The George Floyd Justice in Policing Act has already passed the US House of Representatives. It now needs a debate and a vote in the US Senate.
Attorney General Merrick Garland announced that the Justice Department has launched a federal civil probe into policing practices in Minneapolis, saying the verdict in Chauvin's case does not address potential systemic policing issues in the city.
Garland said the investigation will look into whether the Minneapolis Police Department engages in "discriminatory conduct" and will look at the department's policies and training as well as use-of-force investigations.
Some of those who have lost loved ones in police confrontations welcomed Chauvin's conviction, but said that all families "need a victory."

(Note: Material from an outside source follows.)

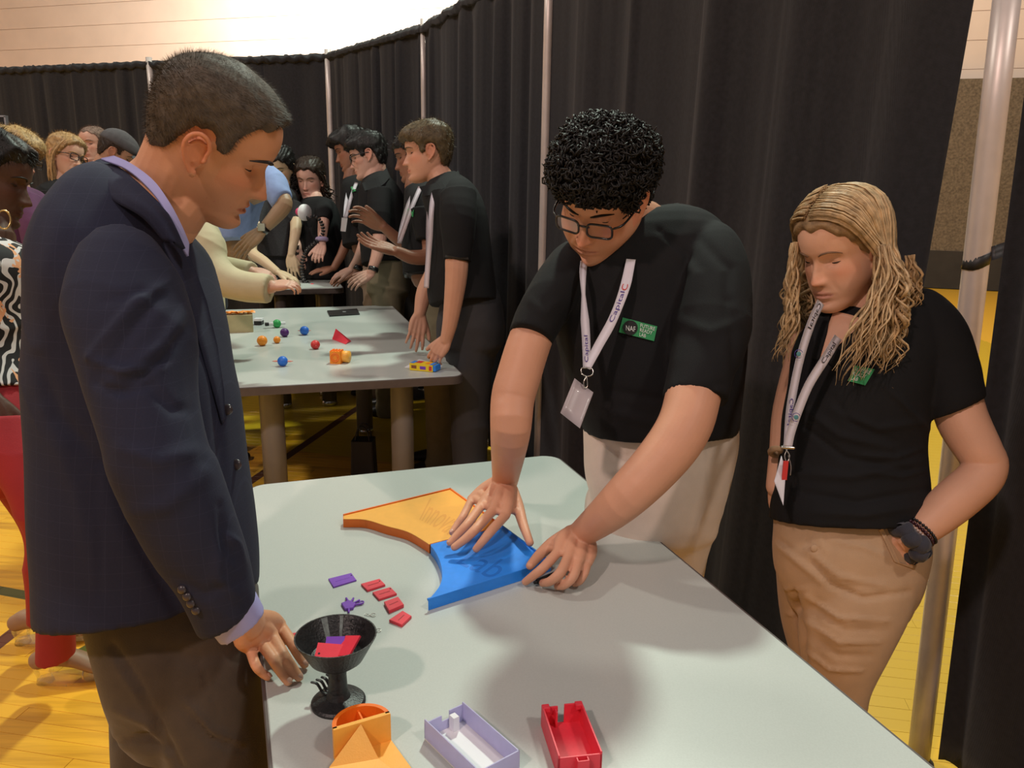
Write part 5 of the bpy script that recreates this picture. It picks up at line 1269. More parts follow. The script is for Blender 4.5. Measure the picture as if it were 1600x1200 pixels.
# --- brown-haired boy in profile at the end of the middle table
HBr = hair_mat('light_brown', (.10, .072, .036), .5); HDk = hair_mat('near_black', (.013, .011, .010), .45); HBn = hair_mat('dark_brown', (.035, .022, .015), .45)
def boy_profile():
    d = 3.62
    r_, hd, sh, tree, hr = bg('brown-haired boy in black polo leaning a hand on the middle table corner', (.60, .32, .215), (668, 240, d, (-.97, -.10, -.14), (-.12, .98, -.08), 1.06, dict(nose=1.0)),
        [(665, 292, 714, 270, d, d, .075), (660, 310, 742, 292, d, d, .15), (668, 345, 760, 330, d, d, .195), (670, 400, 768, 390, d, d, .185), (668, 450, 774, 440, d, d, .18), (672, 478, 778, 470, d, d, .18)],
        M_polo, [[(688, 305, 745, 300, 3.44, 3.44, .06), (688, 340, 744, 345, 3.40, 3.40, .065), (693, 405, 736, 410, 3.40, 3.40, .055)], [(672, 320, 705, 320, 3.85, 3.85, .06), (668, 400, 700, 400, 3.86, 3.86, .055)]],
        [[(716, 330, 3.43, .05), (714, 400, 3.40, .050), (712, 440, 3.41, .046), (704, 500, 3.44, .034), (697, 532, 3.46, .026)], [(690, 330, 3.82, .05), (686, 405, 3.82, .045), (664, 455, 3.80, .040), (656, 490, 3.78, .028)]],
        dict(c=gpt(728, 480, d+.02)+np.array([.02, .02]), yaw=PI, zhip=.90, M=M_char, hipw=.18, hipd=.155, r=(.100, .080, .075), seed=3),
        ('full', HBr, dict(t=.012, top=.012, noise=.002, front=.010)),
        hands=[(D(697, 530, 3.46), cdir(-.42, -.62, .10), cdir(-.1, .4, -1), True, .62, .85), (D(656, 492, 3.78), cdir(-.15, -1, -.2), cdir(.2, 0, -1), False, .35)])
    collar_band(sh, [((655, 292, 3.52), (663, 306, 3.50)), ((690, 283, 3.47), (700, 300, 3.45)), ((716, 266, 3.55), (722, 282, 3.54))], M_polo)
    strap(r_, [[(681, 288, 3.50), (675, 320, 3.46), (672, 370, 3.46), (668, 420, 3.48), (666, 450, 3.50)], [(676, 290, 3.56), (670, 340, 3.53), (669, 400, 3.53), (666, 448, 3.52)]], .022)
    V, F = draped(tree, [[(696, 398), (715, 402), (732, 402)], [(695, 402), (714, 406), (732, 406)]], off=.004, thick=.003, m_=2, k=3, dfall=3.35); mk('sleeve_hem', V, F, M_char, sh)
boy_profile()
# --- boy with glasses
def boy_glasses():
    d = 5.30
    r_, hd, sh, tree, hr = bg('boy in glasses and black polo, dark straight hair, third from right in the row', (.62, .36, .27), (575, 245, d, (-.96, -.24, -.08), (-.22, .97, -.05), 1.19, dict()),
        [(566, 284, 600, 268, d, d, .075), (562, 300, 620, 288, d, d, .15), (560, 330, 632, 312, d, d, .18), (562, 370, 634, 352, d, d, .17), (566, 415, 630, 410, d, d, .165)],
        M_polo, [[(574, 300, 612, 295, 5.13, 5.13, .06), (575, 330, 610, 330, 5.10, 5.10, .06), (580, 366, 610, 368, 5.10, 5.10, .055)], [(565, 300, 590, 300, 5.48, 5.48, .06), (562, 350, 588, 352, 5.48, 5.48, .055)]],
        [[(594, 320, 5.10, .048), (594, 362, 5.10, .046), (590, 395, 5.07, .040), (580, 425, 5.05, .028)], [(578, 320, 5.47, .05), (575, 360, 5.45, .045), (562, 400, 5.41, .036), (550, 420, 5.39, .027)]],
        dict(c=gpt(606, 420, d+.05), yaw=PI, zhip=.90, M=M_green, hipw=.17, hipd=.14, r=(.10, .085, .08), seed=8, amp=.006),
        ('full', HDk, dict(t=.014, top=.010, noise=.003, front=.014)),
        hands=[(D(580, 427, 5.05), cdir(-.8, -.45, -.1), cdir(.3, .6, -.8), True, .35), (D(550, 421, 5.39), cdir(-.9, -.35, 0), cdir(0, .8, -.5), False, .3)])
    glasses(hd, r_, lens=False, th=.0026)
    collar_band(sh, [((566, 286, 5.15), (570, 298, 5.13)), ((590, 276, 5.11), (596, 290, 5.09)), ((604, 262, 5.23), (610, 276, 5.21))], M_polo)
    w_ = D(583, 421, 5.05); ax = nrm(D(590, 395, 5.07)-w_); mk('wrist_watch', *tube([w_-ax*.012, w_+ax*.012], .034, 16, 1, cap='flat'), M_glassf, r_)
boy_glasses()
def boy_behind():
    d = 5.70
    r_, hd, sh, tree, hr = bg('dark-haired boy with white lanyard half hidden behind the boy in glasses', (.30, .14, .085), (549, 236, d, (-.93, -.30, -.15), (-.28, .95, 0), 1.16, dict()),
        [(535, 283, 566, 274, d, d, .075), (533, 298, 592, 288, d, d, .15), (532, 325, 600, 315, d, d, .18), (534, 360, 600, 350, d, d, .17), (536, 386, 598, 384, d, d, .165)],
        M_polo, [[(548, 300, 585, 296, 5.53, 5.53, .06), (550, 350, 585, 352, 5.51, 5.51, .058)], [(535, 300, 560, 300, 5.87, 5.87, .06), (532, 350, 556, 352, 5.87, 5.87, .055)]],
        [[(566, 315, 5.51, .048), (576, 365, 5.49, .042), (568, 395, 5.43, .036), (556, 424, 5.39, .027)], [(548, 315, 5.85, .048), (545, 365, 5.83, .042), (535, 395, 5.79, .034), (522, 418, 5.75, .026)]],
        dict(c=gpt(560, 392, d+.03)+np.array([.12, .10]), yaw=PI, zhip=.90, M=M_tan2, hipw=.17, hipd=.14, r=(.10, .085, .08), seed=4, amp=.006),
        ('full', HDk, dict(t=.018, top=.016, noise=.005, front=.016, nfreq=150)),
        hands=[(D(556, 425, 5.39), cdir(-.9, -.42, -.1), cdir(0, .8, -.6), True, .2, 1.05), (D(522, 419, 5.75), cdir(-.95, -.15, -.2), cdir(0, .9, -.4), False, .15)])
    strap(r_, [[(557, 285, 5.53), (548, 310, 5.48), (540, 340, 5.48)], [(546, 290, 5.57), (541, 315, 5.53), (539, 340, 5.50)]], .024, card=[((534, 340, 5.47), (543, 341, 5.47)), ((532, 361, 5.47), (540, 362, 5.47))])
    w_ = D(559, 420, 5.39); ax = nrm(D(568, 395, 5.43)-w_); mk('wrist_watch', *tube([w_-ax*.014, w_+ax*.014], .033, 16, 1, cap='flat'), M_glassf, r_)
    V, F = draped(tree, [[(548, 292), (555, 290)], [(550, 300), (556, 298)]], off=.01, thick=.003, m_=3, k=2, dfall=5.45); mk('green_badge', V, F, M_grn, sh, smooth=False)
boy_behind()
def boy_gesture():
    d = 4.15
    r_, hd, sh, tree, hr = bg('boy gesturing with both hands, face hidden behind the brown-haired boy', (.27, .125, .075), (648, 245, d+.06, (-.95, -.22, -.05), (-.20, .97, 0), 1.06, dict()),
        [(632, 296, 668, 285, d, d, .075), (632, 318, 692, 305, d, d, .15), (630, 345, 705, 335, d, d, .18), (628, 385, 705, 380, d, d, .175), (630, 432, 702, 430, d, d, .165)],
        M_polo, [[(640, 330, 678, 325, 3.98, 3.98, .06), (650, 375, 688, 380, 3.97, 3.97, .06)], [(636, 330, 666, 330, 4.32, 4.32, .06), (632, 375, 662, 380, 4.32, 4.32, .055)]],
        [[(668, 345, 3.98, .045), (672, 395, 3.96, .042), (645, 402, 3.92, .036), (620, 393, 3.88, .027)], [(650, 345, 4.3, .045), (645, 385, 4.26, .042), (622, 374, 4.20, .034), (600, 355, 4.16, .027)]],
        dict(c=gpt(668, 436, d+.05)+np.array([.07, .05]), yaw=PI, zhip=.90, M=M_green, hipw=.17, hipd=.14, r=(.10, .085, .08), seed=2, amp=.006),
        ('full', HDk, dict(t=.010, top=.006, noise=.003)),
        hands=[(D(619, 393, 3.88), cdir(-.9, .30, -.1), cdir(.1, -.7, .5), True, .22, 1.12), (D(599, 354, 4.16), cdir(-.85, .45, -.1), cdir(.3, .4, .6), False, .45, 1.12)])
    strap(r_, [[(657, 292, 4.0), (645, 320, 3.95), (634, 350, 3.93), (624, 378, 3.95)], [(650, 296, 4.04), (638, 320, 4.0), (628, 355, 3.98), (624, 380, 3.96)]], .022)
    V, F = draped(tree, [[(637, 326), (646, 328)], [(636, 337), (645, 339)]], off=.008, thick=.003, m_=3, k=2, dfall=4.0); mk('green_badge', V, F, M_grn, sh, smooth=False)
    V, F = draped(tree, [[(632, 426), (650, 428), (668, 428)], [(632, 434), (650, 436), (668, 436)]], off=.012, thick=.006, m_=2, k=4, dfall=4.0); mk('belt', V, F, M_shoe, r_)
boy_gesture()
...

"We have so many of us that didn't get victories so we have to work on that, and we have to work on other young men and women not being killed," said Gwen Carr, mother of Eric Garner.
Garner, a 43-year-old Black man, died after police officers attempted to arrest him for allegedly selling cigarettes illegally in New York in 2014. His death occurred three weeks before the death of Michael Brown in Ferguson, Missouri, and was one of the final straws leading to a surge in calls for police accountability and propelling the Black Lives Matter movement to the forefront of the national consciousness.
"Who wants their name known after they're dead? We need to do something now. We don't want another casualty," she added.
Since her fiance was killed by police in St. Paul, Minnesota, more than 11 years ago, Toshira Garraway has led a support group for those who lost loved ones in encounters with law enforcement.
She said that even though the names of other victims of police violence in Minnesota may not be known around the world or their last moments alive shown on social media, that does not mean they don't deserve justice.
Their families may have unsuccessfully pushed for the officers to be charged, fought for civil settlements or simply struggled to get details about the incidents.
Tensions were already high in the Twin Cities before Chauvin's verdict when another Black man, Daunte Wright, was killed by police, about 10 miles from the very place where Floyd was killed. The sense of triumph and relief felt after the verdict will now be directed at calls to action at Wright's funeral on Thursday.
For civil rights activist, the Rev. Jesse Jackson, Wright's shooting is proof that "the killing continues."
"We must break the backbone of legal lynching forever. Police killing people is getting away with legal lynching," Jackson said on Tuesday. "We still have a lot of work to do, this is a first down, not a touchdown."
About 30 minutes before Chauvin's verdict was delivered, a police officer shot and killed a Black teenager in Columbus, Ohio. The girl was attempting to cut two females with a knife, according to officials and body camera footage shown to the media.
"As we breathed a collective sigh of relief today, a community in Columbus felt the sting of another police shooting," Floyd family attorney Ben Crump tweeted.
While many have said that more needs to be done to address police violence, one of the people who witnessed Floyd's final moments said he hopes more people begin to realize what Black people face in the US.
"This is a big accomplishment and a big step to getting justice for Black America," said Donald Wynn Williams II.
Williams, who testified at Chauvin's trial, said that his children were his motivation to speak up. "I want them to be able to be understood as a Black human being in America," Williams said. "I want them to be able to have justice if their rights are being broken."
The verdict in Chauvin's trial will impact the way Black parents speak about police brutality with their children. It is a chance to give them "some semblance of safety," CNN senior legal analyst Laura Coates said.
"Now, we at least have some way of showing them what a just society could look like -- the idea of what justice looks like," Coates said.